Perry was serving as a gunner on a Humvee. According to an e-mail his mother received from the wife of the vehicle's driver, the crew members were talking and laughing when they heard a distant pop and Perry suddenly was silent. Other units quickly created a defensive perimeter and tried to revive him, but he was already dead, his mother said.

"The knowledge that he died instantly is such a gift to us, and knowing my son, he wouldn't have chosen any other way than while having a good time with his buddies," she said. "He died instantly, and he died a hero. There's so much peace around that. All of that has helped us as a family tremendously."

Perry was assigned to the 21st Military Police Company, 16th Military Police Brigade, 18th Airborne Corps at Ft. Bragg, N.C.

He was scheduled to muster out of the Army in July, and he and his fiancee, Christina Wert of Fayetteville, N.C., had set July 16 as their wedding date.

His mother said he intended to join the U.S. Border Patrol after leaving the military "and do something good in his home state."

His friend Taryn Roscoe said she'd grown used to the thought that whenever Perry returned home "you never knew if that was the last time you were going to see him."

Roscoe last saw Perry in June, when he returned home to Alpine, Calif., after a member of their wide circle of friends had taken his own life. The friends had gathered at Viejas Casino in Alpine, not so much to mourn the deceased as to take comfort in one another's company, she said.

After learning of Perry's death, Roscoe put out the word to the same group, and two days later 25 friends assembled again at the casino, this time to honor the soldier.
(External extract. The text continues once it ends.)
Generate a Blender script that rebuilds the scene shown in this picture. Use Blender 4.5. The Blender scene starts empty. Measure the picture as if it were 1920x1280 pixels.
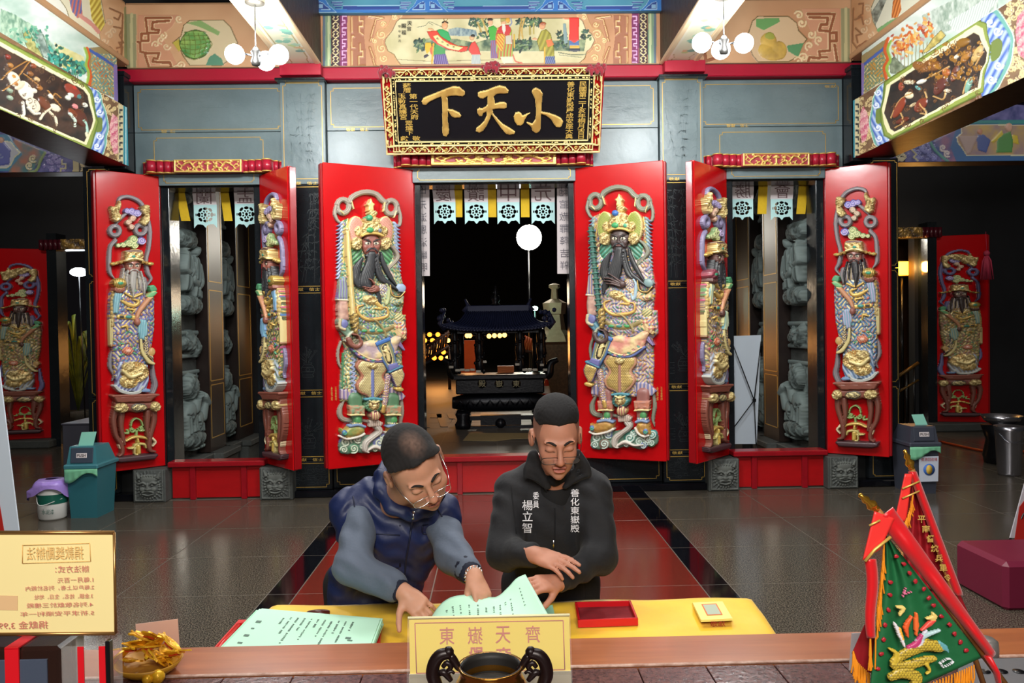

"We just kind of got together, not really to talk about it, but to be in the presence of all our close friends and his, and he had a lot of friends," she said.

In addition to his mother, Perry is survived by his father, Everett Perry, and stepmother, Melissa Perry, of Riverbank in the Central Valley; his stepfather, Vernon Torres of Alpine;, and two half brothers, Tyler and Devin Perry.

A funeral service with military honors was to have been held Saturday at Sonrise Community Church in Santee, Calif. Perry was to be buried at Ft. Rosecrans National Cemetery in San Diego.